In the context of Industry 4.0, the potential of data-driven applications has promoted machine learning (ML) to stand out as a transformative force across various fields. ML, a subset of artificial intelligence, enables systems to learn from data and mimic the decision-making processes of the human brain. One promising yet underdeveloped application area is ML for biomass supply chain management (BSCM). Biomass includes organic materials such as wood, forest and agricultural residues, and energy crops. These renewable energy sources can be used for biopower, biofuels, and bioproducts. The development of biomass feedstocks not only provides a viable pathway to mitigating climate change but also enhances energy security, stimulates the bioeconomy, and drives technological innovation. However, the biomass supply chain is a complex system that encompasses the cultivation, harvesting, preprocessing, storage, transportation, and conversion of biomass feedstocks. Variations in supply and demand, large-scale planning and scheduling, storage and processing requirements, technological demands, and sustainability considerations pose significant challenges to BSCM. Therefore, integrating advanced ML technologies into BSCM is essential in wood and biomass supply chain optimization.

The Computer as Student

The essence of ML lies in enabling computer systems to automatically learn and improve through data-driven methods, thereby accomplishing specific tasks without explicit programming. This process relies on algorithms and statistical models to discover patterns and rules in data, as well as to make predictions, classifications, and decisions. A typical workflow of ML includes data collection, data preprocessing, feature extraction, model selection, model training, model evaluation, and model optimization. ML is fundamentally based on data. By handling and analyzing large amounts of multi-source data, algorithms can extract useful information. ML depends on various algorithms to train models for performing prediction and classification tasks. There are several types of ML, including supervised learning, unsupervised learning, semi-supervised learning, and reinforcement learning. In supervised learning, algorithms are trained on labeled data, meaning each item of input data has a corresponding output. Unsupervised learning deals with unlabeled data, where algorithms need to find inherent patterns and structures within the data. Semi-supervised learning falls between supervised and unsupervised learning, using a small amount of labeled data along with a large amount of unlabeled data for training. Reinforcement learning, on the other hand, learns through interaction with the environment, where algorithms adjust their strategies based on feedback (rewards or punishments) to maximize cumulative rewards.

Forecasting

Accurate supply and demand forecasting is the cornerstone of efficient BSCM. Due to the seasonality and variability of biomass, traditional empirical models often struggle to achieve the desired results. ML models offer more robust solutions. These models analyze historical data and real-time inputs to predict the availability and demand of biomass more accurately. The improved prediction accuracy enables biomass facilities or factories to better adjust production plans, thereby reducing the risks of supply shortages or overproduction. Additionally, ML models can integrate various environmental, economic, and social factors, such as weather conditions, market trends, and population density, that significantly influence the supply and demand. By continuously learning from new data, these models can adapt to changing conditions, providing dynamic and reliable forecasts. This adaptability is crucial for the bioenergy and bio-based products industries. Improved supply and demand forecasting not only ensures a stable supply of raw materials but also helps maintain optimal inventory levels, thereby reducing storage costs.

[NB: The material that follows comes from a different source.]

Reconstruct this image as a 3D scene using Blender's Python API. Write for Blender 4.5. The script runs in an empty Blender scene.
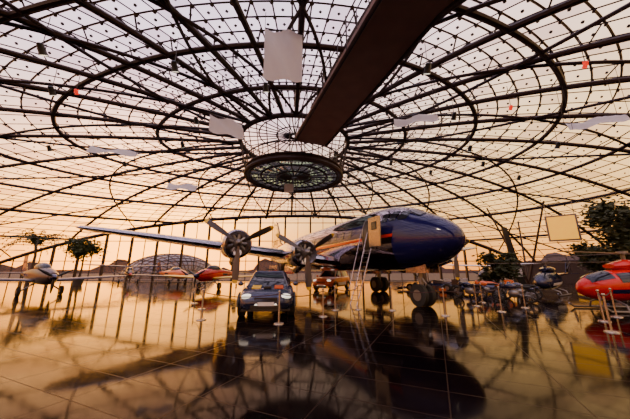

Big data from various stages of the biomass supply chain provides inputs for training ML models. Traditionally, mathematical programming methods have been used to solve decision-making problems in BSCM, especially mixed-integer linear programming, through single-objective optimization. However, as the number of variables, objectives, and constraints increases, mathematical programming struggles to deal with the complexity of the model and the exponential growth of alternative solutions, making it difficult to solve large-scale and real-time problems. Currently, reinforcement learning has been proposed to address real-time online scheduling problems. Reinforcement learning can handle many constraints through penalty functions, demonstrating strength superior to traditional methods. In addition, as ML focuses on classification and regression, it can also simplify optimization models through variable classification and parameter prediction. For example, using decision tree algorithms to classify biomass feedstocks, employing support vector machines to evaluate suppliers and analyze uncertainty, and using decision trees and logistic regression to determine the optimal locations of biomass and bioproducts facilities.

ML can also offer technical support in wood and biomass conversion processes, including pyrolysis, co-pyrolysis, torrefaction, hydrothermal liquefaction, and gasification. By monitoring and analyzing various parameters throughout production, ML algorithms can optimize operational conditions, forecast product properties, and examine parameter impacts. For instance, algorithms such as random forest, extreme gradient boosting, and neural networks have been used to predict biochar and bio-oil yield and properties in the aforementioned conversions, as well as the metal adsorption efficiency of biochar. In the pulp and paper industry, ML technology proves highly advantageous. Through the analysis of biomass raw material characteristics and papermaking process parameters, ML can optimize manufacturing processes, reduce energy and water consumption, and elevate paper quality and production efficiency. For instance, algorithms can adjust the process parameters of pulping and papermaking based on the characteristics of biomass fibers to produce high-quality and more efficient paper products.

Challenges

While ML has significant potential for application in BSCM, it also faces several challenges, primarily related to data availability and quality. The biomass supply chain encompasses multiple stages and stakeholders, leading to diverse and uneven data sources. Raw data may be incomplete, erroneous, or inconsistent, which can result in inaccurate training and prediction outcomes. Data integration and consolidation are also complex issues because data are often dispersed across different systems and platforms. In BSCM, decisions often involve multiple factors and stakeholders. Some deep learning models may lack interpretability, affecting understanding and trust in decision-making. Additionally, BSCM involves various scenarios across different regions, times, and environments. ML models must have strong generalization capabilities to adapt to new data and scenarios. However, if a model overfits the data, it may lack the necessary generalization ability and fail to accurately apply to new situations. Addressing these challenges requires interdisciplinary collaboration and innovation, including efforts in data management, quality control, and model development.